The Dark Urge is the most honest way to play Baldur’s Gate 3
Duty, friendship, faith, romance… all these themes fall to the wayside in service of the rigorous application of power through violence.
There are many reasons why Baldur’s Gate 3 has endeared itself to so many over the past year: the intricate narrative, the deep character stories, and even, on occasion, the romance that an adventurer might find along the way. But playing as The Dark Urge—an origin character that doesn’t appear as a companion if you decide to play as either a TAV or another origin character—strips away the niceties of narrative. Violence is power, and you exist to kill or be killed. All of the themes of Baldur’s Gate 3—faith, friendship, trust, duty, even romance—can be distilled through The Dark Urge, leaving you with a game that is, fundamentally, a violence fantasy. And not a kind one, either.

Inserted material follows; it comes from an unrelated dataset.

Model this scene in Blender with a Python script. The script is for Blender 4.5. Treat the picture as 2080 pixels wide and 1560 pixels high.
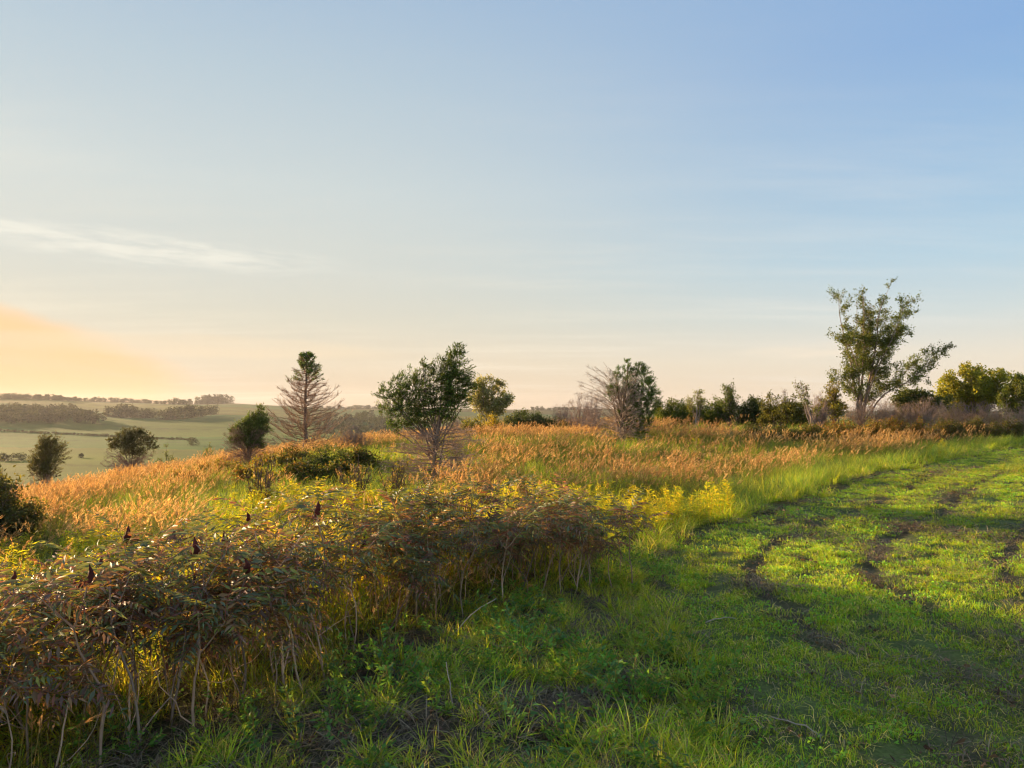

As The Dark Urge, you are often faced with the compulsion to commit violence on others, and, more than that, you are asked to revel in it. You can deny this part of your character and work to overcome these desires, but these story options show that the choices in Baldur’s Gate 3 are never whether or not you can kill something but whether or not you enjoy it. This applies to every character: do you enjoy your grim work or is it undertaken with a sense of duty and obligation? More than that, if the choice whether or not to commit violence is largely taken from you by means of format and genre, the application of violence exists on a sliding scale of weak to powerful, and it’s this scale that represents the core of the game’s choices and, ultimately, the core of Dungeons & Dragons, as well.
There is no glorious bloodshed, no honorable fights. It is all viscera and gore and if that turns your stomach, why are you here? Isn’t this it?